The results also show that all forms of alternative scheduling do not have the same effect on profits. For example, firms enjoy a significant positive benefit if more employees work from home, and yet increased job sharing has a significant negative impact on profits. The difference between the two is, in fact, fairly dramatic and indicates that whereas the firm should expand one form of scheduling to maximize profits, it should scale back the other. Other forms of alternative schedules, such as flex-time, compressed workweeks and part-time work, have no significant impact on the firm's profits. Similarly, while an increase in adoption benefits raises the profit rate of the firm, subsidizing more dependents in onsite child care actually reduces the company's profits, indicating that the costs of this benefit cannot be justified in terms of potential productivity gains, at least as measured here.
The results of this study are significant since they indicate that although addressing the needs of today's work force through the implementation of work-family programs can be profitable for firms, some programs are more beneficial than others, and some actually lead to losses. A firm therefore needs to have more information on the magnitude and direction of the impact of these programs on its profits. This information is crucial not only for choosing the particular benefits it wishes to offer, but also for deciding the degree to which each benefit should be made available or its use be encouraged. Even though further research is needed, our study points to certain programs which managers might find particularly attractive. For example, offering paid sick days if family members are ill increases profits just by virtue of its being offered. On the other hand, allowing employees to work at home does not have a significant impact on profits unless it is widely used. Job sharing, however, seems to reduce profit ability. Again, further research is needed to determine whether job-share programs should be avoided or whether they can be modified to mitigate their negative impact on profits.
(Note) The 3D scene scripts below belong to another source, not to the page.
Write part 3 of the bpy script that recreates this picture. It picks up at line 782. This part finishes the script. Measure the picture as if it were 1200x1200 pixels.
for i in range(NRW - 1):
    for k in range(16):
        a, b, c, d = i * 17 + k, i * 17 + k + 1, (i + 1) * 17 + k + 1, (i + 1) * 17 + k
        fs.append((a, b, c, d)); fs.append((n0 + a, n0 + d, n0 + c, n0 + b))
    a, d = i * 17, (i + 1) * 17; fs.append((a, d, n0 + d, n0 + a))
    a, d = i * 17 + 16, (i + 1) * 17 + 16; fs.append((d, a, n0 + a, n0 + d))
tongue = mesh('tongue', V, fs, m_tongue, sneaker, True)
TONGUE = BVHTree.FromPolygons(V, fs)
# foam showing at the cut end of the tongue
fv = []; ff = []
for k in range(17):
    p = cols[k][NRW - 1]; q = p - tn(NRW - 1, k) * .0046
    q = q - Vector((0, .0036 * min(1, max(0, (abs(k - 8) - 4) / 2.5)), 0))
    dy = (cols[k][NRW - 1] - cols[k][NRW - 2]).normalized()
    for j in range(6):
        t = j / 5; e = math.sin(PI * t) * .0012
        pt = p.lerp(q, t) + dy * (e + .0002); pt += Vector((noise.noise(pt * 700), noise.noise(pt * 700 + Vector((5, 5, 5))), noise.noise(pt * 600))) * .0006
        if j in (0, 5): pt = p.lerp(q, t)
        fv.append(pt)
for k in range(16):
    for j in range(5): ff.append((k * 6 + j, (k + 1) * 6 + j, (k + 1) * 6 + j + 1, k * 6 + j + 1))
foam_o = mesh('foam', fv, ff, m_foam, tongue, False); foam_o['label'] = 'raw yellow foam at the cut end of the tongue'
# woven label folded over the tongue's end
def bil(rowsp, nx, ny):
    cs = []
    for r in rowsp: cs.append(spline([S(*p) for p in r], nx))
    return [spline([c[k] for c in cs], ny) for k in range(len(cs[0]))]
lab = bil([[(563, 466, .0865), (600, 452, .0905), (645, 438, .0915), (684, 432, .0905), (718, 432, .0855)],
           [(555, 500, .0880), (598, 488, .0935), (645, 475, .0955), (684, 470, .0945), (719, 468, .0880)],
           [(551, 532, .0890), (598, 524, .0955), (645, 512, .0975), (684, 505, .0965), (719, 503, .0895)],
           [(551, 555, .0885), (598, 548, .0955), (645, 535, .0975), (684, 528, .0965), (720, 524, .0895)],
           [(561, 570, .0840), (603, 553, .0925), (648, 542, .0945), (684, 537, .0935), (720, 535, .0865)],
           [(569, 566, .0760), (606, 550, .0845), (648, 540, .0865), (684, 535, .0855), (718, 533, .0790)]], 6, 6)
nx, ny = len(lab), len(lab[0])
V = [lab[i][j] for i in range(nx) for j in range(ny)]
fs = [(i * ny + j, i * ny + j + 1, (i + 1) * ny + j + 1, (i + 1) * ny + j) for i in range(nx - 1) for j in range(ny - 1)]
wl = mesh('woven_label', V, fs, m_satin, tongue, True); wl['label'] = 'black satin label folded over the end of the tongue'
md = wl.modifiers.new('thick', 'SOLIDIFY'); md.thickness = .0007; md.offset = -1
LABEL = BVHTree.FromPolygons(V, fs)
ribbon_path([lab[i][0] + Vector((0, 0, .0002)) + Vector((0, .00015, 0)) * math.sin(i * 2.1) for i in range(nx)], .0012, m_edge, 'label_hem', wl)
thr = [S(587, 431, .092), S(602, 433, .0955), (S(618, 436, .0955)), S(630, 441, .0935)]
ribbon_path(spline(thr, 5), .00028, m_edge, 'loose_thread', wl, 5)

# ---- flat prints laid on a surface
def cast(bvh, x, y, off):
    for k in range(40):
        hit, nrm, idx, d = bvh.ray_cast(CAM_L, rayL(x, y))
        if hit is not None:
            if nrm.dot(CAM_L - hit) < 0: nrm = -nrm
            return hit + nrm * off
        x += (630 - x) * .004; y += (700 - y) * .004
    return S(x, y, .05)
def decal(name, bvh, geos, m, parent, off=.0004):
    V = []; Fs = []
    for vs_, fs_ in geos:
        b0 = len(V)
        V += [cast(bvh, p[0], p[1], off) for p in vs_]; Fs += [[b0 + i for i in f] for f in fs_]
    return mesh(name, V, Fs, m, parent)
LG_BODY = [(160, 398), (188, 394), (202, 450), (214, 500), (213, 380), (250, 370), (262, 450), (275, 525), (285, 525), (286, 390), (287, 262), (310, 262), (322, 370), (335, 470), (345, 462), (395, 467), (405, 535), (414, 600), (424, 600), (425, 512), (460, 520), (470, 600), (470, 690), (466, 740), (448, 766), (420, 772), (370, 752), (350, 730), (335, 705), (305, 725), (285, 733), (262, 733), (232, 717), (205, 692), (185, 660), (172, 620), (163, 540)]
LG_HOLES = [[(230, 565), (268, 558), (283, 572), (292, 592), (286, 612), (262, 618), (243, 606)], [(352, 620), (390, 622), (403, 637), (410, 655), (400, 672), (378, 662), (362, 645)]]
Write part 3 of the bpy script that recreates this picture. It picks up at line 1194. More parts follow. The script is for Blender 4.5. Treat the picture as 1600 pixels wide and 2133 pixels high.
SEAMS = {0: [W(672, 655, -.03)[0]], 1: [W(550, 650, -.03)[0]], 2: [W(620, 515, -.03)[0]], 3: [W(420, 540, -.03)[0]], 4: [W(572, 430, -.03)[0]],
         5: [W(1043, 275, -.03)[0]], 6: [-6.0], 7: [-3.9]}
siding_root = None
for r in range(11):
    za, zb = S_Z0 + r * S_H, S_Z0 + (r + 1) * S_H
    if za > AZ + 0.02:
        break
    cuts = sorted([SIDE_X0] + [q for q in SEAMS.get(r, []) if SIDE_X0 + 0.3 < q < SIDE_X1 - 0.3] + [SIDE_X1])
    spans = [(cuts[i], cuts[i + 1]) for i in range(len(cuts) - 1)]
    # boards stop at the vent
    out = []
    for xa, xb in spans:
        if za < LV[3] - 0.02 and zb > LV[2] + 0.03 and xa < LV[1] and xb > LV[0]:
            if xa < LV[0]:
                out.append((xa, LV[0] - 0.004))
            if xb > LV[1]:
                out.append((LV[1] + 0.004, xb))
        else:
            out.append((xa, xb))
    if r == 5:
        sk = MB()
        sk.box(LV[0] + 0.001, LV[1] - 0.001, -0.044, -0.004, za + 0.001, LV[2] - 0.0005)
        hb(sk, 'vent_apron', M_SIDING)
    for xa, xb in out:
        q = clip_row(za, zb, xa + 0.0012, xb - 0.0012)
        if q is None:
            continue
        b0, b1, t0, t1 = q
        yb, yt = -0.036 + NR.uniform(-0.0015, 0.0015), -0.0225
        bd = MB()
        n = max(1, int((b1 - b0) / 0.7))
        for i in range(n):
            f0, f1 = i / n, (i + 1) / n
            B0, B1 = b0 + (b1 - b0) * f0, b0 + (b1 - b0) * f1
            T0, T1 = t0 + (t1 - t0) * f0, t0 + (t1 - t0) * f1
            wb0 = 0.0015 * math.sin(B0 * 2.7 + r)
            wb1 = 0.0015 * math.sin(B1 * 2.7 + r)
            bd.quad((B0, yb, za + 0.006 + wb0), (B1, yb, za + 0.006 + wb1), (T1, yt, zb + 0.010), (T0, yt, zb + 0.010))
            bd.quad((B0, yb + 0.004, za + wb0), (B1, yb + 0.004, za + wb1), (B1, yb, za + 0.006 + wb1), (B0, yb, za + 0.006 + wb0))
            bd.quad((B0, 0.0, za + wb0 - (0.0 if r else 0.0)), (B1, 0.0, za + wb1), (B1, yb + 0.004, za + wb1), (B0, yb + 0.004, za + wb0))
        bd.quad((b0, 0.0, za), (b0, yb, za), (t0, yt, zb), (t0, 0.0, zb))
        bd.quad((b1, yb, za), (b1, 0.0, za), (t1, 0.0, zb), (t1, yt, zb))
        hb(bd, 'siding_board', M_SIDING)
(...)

This study has several limitations. First, we do not have a random sample of companies, but rather a sample of firms with the most extensive work-family programs in the country. Thus, though useful in analyzing the impact of such programs on a selected group of firms, clearly, our work cannot be generalized to all firms. Additionally, there may be other work-family benefits not included in the data. This opens up a rich possibility for future research should a comprehensive data set of all types of firms covering the widest possible range of benefits be available. An additional direction for future research involves further investigation of those programs found by our study to reduce profitability. Firms are likely to be interested in ascertaining whether programs such as job sharing and subsidized onsite child care could be modified to reduce their negative impact on profits. This could help management reconcile possible conflicts between the goals of increasing profits and of demonstrating greater concern for workers' welfare by means of work-family programs.
(*.) The authors are grateful to Charles Fischer and several anonymous referees for their valuable input. We are also indebted to John Leeth and Rexford Santerre for their comments and suggestions. Furthermore, we thank Satish Lalchand for excellent research assistance.
(1.) Economic theory suggests that for any firm which has a clear-cut objective, there exists an appropriate level of benefits which is consistent with its stated objectives. Hence the terms "over- and under-provide" would refer to benefit levels that are higher or lower than this theoretical optimum.
(2.) A separate theory that attempts to explain why a firm offers generous benefits is the theory of compensating wage differentials. According to this theory, a firm might offer generous benefits to offset relatively low wages, perhaps because a firm finds this cost-effective. However, Johnson and Provan (1995) do not find support for this theory in a random survey of women conducted in 1991.
(3.) There are different measures of profit in the literature, but for our purpose, based on our data, the standard profit measure we use seemed most appropriate. One alternative measure, for instance, uses cost per unit of capital, which is not recorded in accounting statements of firms. Imputing such costs has its own hazards (Scherer, 1980).
(4.) Across all medium and large private establishments in 1995, only 2% of employees were eligible for any type of flexible workplace arrangement (Bureau of Labor Statistics, 1997a), as compared to 54% of employees in the sample.
(5.) A plot of residuals against the fitted value of the dependent variable from the fixed effects regressions does not indicate the presence of heteroskedasticity, meaning that the variation in profit rates does not differ significantly by observable characteristics of the firm. The presence of heteroskedasticity would have rendered the usual tests of statistical significance, such as the t-statistic, invalid.